Luis Rubio

Not by chance do monopolies predominate in Mexico or, more appropriately, monopolistic practices. Everything in our system, and in the practices deriving thereof, leads to forms of action and response that go against competition, reduction of costs or consumer service. The abuse that citizens perceive on the part of suppliers, whether governmental or private, is the product of an institutional reality that grants privilege, thus making this conduct inevitable. The fledgling reforms do not address this reality.

The key to the functioning of an economy resides in the way that it is governed. If what governs it are perfectly defined rules and practices largely accepted by all of the actors, then the participants in the economic activity -investors, entrepreneurs, savers, consumers- will accept a lengthy time horizon for attaining their objectives. Contrariwise, when there are no established rules, procedures that make complying with them obligatory and an authority that requires adherence to them, and is capable of enforcing them, the time horizon of all of those same economic agents changes radically.

When a potential investor trusts in the permanence of the rules of the game, his expectation of profitability is lower than when that permanence is doubtful. Although it might appear paradoxical, this difference reflects contrasting assumptions and expectations. If the perception is that everything depends on a determined governor, the investor or entrepreneur will expect immediate and very grand results; if his perception is that the governor in turn is irrelevant to that performance, his vision will be long term, thus he will adjust his expectations of net profitability.

The way that they repave the streets never fails to surprise me. Instead of going block by block and cause less bother to motorists, the contractors break up the pavement of the entire trajectory from the first minute, although it will take them months to finish the work. The reason is very simple: once the pavement is broken up, no one will dare to cancel the contract. The behavior of the contractors may seem abusive, but it is absolutely rational: it’s the only way they’re guaranteed the whole job. The problem is trust in the authority and the solidity of contracts.

Now, in the light of the possibility of a new era of bidding for government contracts in the matter of energy, the issue gains exceptional relevance. While many of the typical contractors are in the loop for a-one six-year government and their jobs are nailed down in the backroom, the potential bidders in energy matters are first-world companies disposed to fight to the eleventh hour for what’s theirs.

The matter came to mind a few weeks ago when I read about the conflict between the concessionary of terminal 2 and the Mexico City Airport Authority concerning the concession awarded for its construction and its exploitation for a determined period and under certain profitability conditions. I have no idea who’s right, but the argument is not new. Some years ago something similar occurred with the water concession in Aguascalientes with the change of governor and is now happening with the railroad operators. The theme is one of permanence and trust in (and enforcement of)  the rules.

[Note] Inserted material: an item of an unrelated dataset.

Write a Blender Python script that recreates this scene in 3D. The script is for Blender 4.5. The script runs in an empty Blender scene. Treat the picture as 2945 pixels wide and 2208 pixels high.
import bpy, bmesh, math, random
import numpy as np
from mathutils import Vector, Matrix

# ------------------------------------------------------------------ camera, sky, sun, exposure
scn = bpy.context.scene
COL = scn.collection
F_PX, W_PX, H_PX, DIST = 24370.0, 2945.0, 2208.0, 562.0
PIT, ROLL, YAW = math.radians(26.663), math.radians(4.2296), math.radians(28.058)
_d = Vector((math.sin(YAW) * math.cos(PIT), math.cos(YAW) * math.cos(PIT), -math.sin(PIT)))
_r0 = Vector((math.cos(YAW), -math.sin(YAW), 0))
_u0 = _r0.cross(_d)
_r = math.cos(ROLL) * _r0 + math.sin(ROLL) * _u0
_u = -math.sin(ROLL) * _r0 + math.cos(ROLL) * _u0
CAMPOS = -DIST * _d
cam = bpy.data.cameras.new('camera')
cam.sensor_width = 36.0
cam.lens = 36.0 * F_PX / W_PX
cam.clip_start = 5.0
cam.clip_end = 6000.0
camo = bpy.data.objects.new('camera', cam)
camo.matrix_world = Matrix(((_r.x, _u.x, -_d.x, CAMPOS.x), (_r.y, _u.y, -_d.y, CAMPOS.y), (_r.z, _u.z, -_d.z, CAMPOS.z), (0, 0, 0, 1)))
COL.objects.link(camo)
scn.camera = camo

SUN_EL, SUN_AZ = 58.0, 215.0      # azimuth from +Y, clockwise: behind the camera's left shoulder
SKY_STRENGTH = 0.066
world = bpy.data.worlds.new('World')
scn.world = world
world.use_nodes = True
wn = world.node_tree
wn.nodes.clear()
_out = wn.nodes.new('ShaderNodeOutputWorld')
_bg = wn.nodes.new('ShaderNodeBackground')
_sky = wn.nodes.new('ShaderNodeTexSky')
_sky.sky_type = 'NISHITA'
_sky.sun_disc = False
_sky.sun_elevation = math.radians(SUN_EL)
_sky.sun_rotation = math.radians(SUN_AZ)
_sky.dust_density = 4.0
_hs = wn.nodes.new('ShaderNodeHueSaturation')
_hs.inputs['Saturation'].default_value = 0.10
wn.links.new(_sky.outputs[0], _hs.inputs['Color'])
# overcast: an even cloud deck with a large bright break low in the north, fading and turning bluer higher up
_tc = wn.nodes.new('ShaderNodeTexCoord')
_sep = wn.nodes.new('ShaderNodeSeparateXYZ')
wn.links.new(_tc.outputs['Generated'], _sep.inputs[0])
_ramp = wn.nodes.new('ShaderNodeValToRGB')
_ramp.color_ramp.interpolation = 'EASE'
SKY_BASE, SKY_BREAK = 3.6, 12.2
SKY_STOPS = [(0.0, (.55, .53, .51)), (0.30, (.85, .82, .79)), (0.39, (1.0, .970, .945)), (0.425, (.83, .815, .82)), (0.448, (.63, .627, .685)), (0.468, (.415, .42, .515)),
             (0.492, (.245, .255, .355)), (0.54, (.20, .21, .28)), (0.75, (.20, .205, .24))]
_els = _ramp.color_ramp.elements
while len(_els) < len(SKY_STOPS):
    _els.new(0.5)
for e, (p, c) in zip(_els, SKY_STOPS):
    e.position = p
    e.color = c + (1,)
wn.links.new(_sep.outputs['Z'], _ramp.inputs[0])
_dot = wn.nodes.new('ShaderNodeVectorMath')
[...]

What’s relevant are not the particular cases but rather the absence of guarantees for the fulfillment of the contracts, a circumstance that inevitably generates distrust but, above all, gives rise to anomalous behaviors. A mobile phone company entertaining doubts about the permanence of its concession is going to charge the maximal fees possible for providing its service in order to achieve its revenue objective in the shortest possible term. Everything after that is frosting on the cake. From this perspective, what a consumer may perceive as abusive behavior is absolutely logical and rational for the service provider.

Of course, the great paradox is that, while the entrepreneurs expect a high and immediate benefit because they do not trust in the permanence of the rules, many times the rules, or the concessions or contracts, do last, which implies not only exorbitant earnings, but also interminable user and client abuse. Nothing is by chance in the country: the penchant for monopolistic practices and abuse are an inherent part of the political reality.

None of this is new, but it acquires particular relevance within the context of the energy opening. In its propaganda, the government promised lower electric tariffs and lower prices at the gas pump.   Independently of the economic viability of these promises, no doubt remains that the government’s veracity, or its possibility of success, depends on the manner that it guarantees the credibility of the contracts that come to be awarded.

In its origins, NAFTA was the way that the then government found to create an investment environment above all for foreign manufacturing. The objective was to discover a mechanism that would confer credibility on the permanence of the rules. What was impacting, then and now, is that no form was found in Mexico that would render this possible. The great challenge of the energy reform lies precisely in that: to find a way for the contracts to be credible in order for the investment to be fruitful. In addition, it is crucial for these guarantees to be sufficiently solid so that expected profits that potential investors will expect would not be superior to international averages.